_DIRECTIVE:_
Of the records that follow, copy only the lines from the line containing "Continue the Blender" to the line containing "n = 20000; P, O", both included, exactly as written.

_DATA TO PROCESS:_
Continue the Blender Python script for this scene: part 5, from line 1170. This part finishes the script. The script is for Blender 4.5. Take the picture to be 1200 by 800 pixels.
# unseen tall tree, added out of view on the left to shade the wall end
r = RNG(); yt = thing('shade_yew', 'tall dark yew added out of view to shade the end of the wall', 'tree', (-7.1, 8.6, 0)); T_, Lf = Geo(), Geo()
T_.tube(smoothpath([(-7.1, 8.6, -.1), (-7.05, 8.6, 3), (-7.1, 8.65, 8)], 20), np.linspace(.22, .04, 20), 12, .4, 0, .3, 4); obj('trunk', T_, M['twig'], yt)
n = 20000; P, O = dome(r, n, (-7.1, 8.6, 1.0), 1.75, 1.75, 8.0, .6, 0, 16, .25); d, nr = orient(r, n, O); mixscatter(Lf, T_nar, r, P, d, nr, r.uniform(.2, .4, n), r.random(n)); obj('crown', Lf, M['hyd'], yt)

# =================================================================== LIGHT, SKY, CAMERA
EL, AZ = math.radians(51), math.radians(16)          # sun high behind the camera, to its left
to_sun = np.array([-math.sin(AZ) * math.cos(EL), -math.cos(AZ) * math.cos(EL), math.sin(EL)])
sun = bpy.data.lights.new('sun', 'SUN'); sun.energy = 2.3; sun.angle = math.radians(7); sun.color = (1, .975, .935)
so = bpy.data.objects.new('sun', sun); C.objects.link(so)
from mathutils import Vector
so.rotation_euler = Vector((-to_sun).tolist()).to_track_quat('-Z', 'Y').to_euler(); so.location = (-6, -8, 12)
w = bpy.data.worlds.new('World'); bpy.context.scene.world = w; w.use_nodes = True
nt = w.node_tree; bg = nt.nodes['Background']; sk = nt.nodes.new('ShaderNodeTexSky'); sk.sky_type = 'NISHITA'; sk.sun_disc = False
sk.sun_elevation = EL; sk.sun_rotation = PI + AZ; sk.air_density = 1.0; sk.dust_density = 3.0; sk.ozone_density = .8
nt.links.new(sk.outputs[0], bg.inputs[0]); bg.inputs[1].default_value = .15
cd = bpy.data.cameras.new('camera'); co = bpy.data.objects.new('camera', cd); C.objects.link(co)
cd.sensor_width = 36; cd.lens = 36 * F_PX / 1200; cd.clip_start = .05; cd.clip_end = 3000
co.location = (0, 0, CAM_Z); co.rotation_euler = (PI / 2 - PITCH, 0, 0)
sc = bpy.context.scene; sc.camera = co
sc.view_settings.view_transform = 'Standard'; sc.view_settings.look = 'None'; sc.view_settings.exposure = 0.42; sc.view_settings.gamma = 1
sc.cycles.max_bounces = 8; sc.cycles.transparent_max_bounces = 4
---
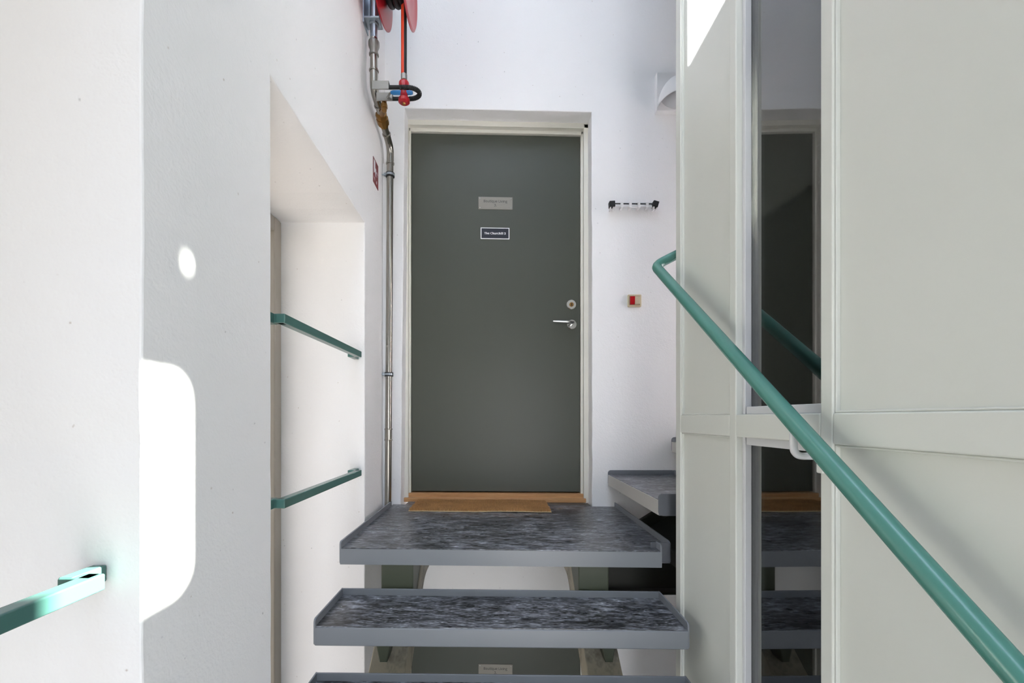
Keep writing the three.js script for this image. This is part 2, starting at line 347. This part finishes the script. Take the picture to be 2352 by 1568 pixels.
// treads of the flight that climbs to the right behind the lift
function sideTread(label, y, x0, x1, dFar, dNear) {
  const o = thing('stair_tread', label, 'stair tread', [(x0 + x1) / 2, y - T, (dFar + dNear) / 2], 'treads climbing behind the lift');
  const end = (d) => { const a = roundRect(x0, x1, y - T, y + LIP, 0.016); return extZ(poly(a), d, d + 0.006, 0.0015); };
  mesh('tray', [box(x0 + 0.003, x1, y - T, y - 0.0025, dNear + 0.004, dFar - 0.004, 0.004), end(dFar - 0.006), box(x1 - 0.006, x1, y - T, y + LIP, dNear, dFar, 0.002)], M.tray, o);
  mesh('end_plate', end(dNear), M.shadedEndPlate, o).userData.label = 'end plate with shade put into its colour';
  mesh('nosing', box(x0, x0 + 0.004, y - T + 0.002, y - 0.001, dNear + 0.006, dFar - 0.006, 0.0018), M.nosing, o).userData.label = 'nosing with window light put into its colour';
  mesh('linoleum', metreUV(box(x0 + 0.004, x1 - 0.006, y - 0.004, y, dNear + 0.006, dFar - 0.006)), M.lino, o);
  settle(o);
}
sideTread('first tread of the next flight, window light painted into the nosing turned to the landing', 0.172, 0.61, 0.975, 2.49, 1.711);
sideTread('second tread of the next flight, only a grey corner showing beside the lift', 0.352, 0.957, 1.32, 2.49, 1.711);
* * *
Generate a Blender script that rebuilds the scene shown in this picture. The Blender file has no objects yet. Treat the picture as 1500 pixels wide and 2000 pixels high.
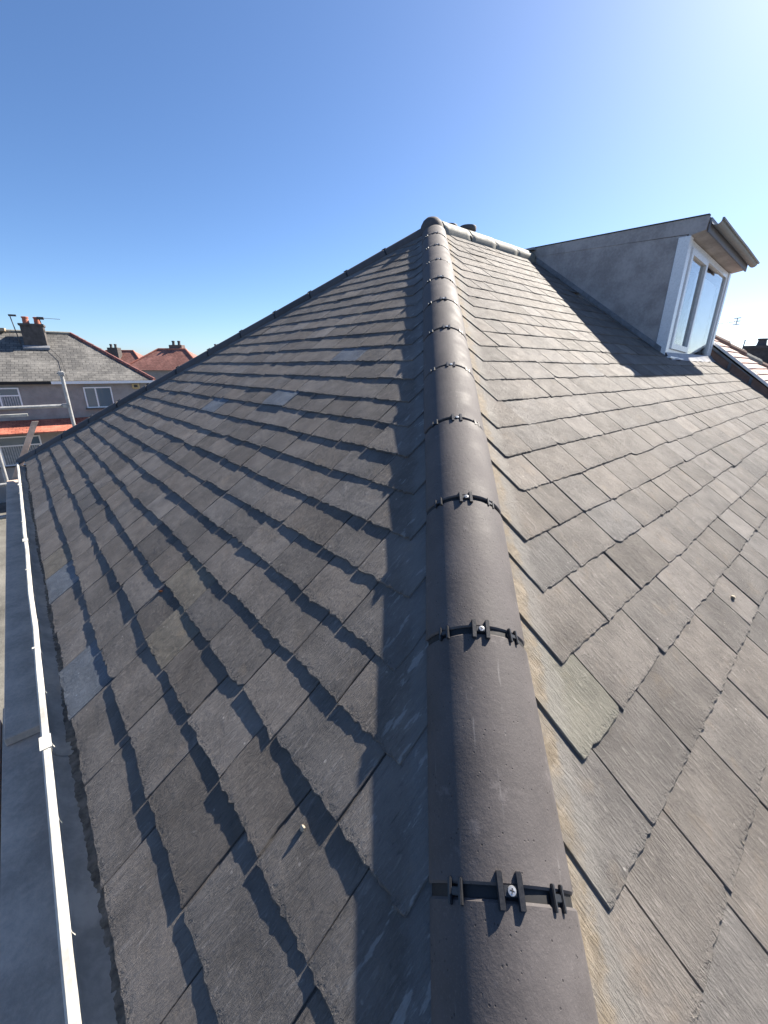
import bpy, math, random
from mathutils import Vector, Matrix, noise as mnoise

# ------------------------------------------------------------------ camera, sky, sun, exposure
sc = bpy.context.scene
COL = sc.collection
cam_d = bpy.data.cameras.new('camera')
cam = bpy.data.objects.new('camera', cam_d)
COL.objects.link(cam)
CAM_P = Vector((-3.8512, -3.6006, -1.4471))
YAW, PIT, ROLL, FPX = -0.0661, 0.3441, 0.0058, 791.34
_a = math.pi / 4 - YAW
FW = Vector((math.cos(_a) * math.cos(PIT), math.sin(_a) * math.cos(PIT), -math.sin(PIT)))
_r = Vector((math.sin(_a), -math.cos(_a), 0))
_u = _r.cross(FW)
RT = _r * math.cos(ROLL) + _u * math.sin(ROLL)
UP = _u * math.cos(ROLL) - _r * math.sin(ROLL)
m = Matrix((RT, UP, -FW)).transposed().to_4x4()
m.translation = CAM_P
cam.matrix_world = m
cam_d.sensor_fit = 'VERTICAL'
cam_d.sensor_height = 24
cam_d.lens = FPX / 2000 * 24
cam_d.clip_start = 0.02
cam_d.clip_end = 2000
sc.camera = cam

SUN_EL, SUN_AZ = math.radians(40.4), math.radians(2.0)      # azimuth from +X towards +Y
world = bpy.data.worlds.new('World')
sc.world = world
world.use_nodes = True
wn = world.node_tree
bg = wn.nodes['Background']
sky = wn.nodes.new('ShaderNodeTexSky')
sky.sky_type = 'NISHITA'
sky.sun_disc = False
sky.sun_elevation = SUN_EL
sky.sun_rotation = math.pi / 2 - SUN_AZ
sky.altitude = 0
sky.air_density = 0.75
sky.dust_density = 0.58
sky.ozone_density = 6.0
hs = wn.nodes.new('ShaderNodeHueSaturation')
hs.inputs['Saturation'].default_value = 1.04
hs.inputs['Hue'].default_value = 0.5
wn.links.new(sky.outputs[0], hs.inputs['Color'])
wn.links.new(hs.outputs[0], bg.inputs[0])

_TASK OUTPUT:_
Continue the Blender Python script for this scene: part 5, from line 1170. This part finishes the script. The script is for Blender 4.5. Take the picture to be 1200 by 800 pixels.
# unseen tall tree, added out of view on the left to shade the wall end
r = RNG(); yt = thing('shade_yew', 'tall dark yew added out of view to shade the end of the wall', 'tree', (-7.1, 8.6, 0)); T_, Lf = Geo(), Geo()
T_.tube(smoothpath([(-7.1, 8.6, -.1), (-7.05, 8.6, 3), (-7.1, 8.65, 8)], 20), np.linspace(.22, .04, 20), 12, .4, 0, .3, 4); obj('trunk', T_, M['twig'], yt)
n = 20000; P, O = dome(r, n, (-7.1, 8.6, 1.0), 1.75, 1.75, 8.0, .6, 0, 16, .25); d, nr = orient(r, n, O); mixscatter(Lf, T_nar, r, P, d, nr, r.uniform(.2, .4, n), r.random(n)); obj('crown', Lf, M['hyd'], yt)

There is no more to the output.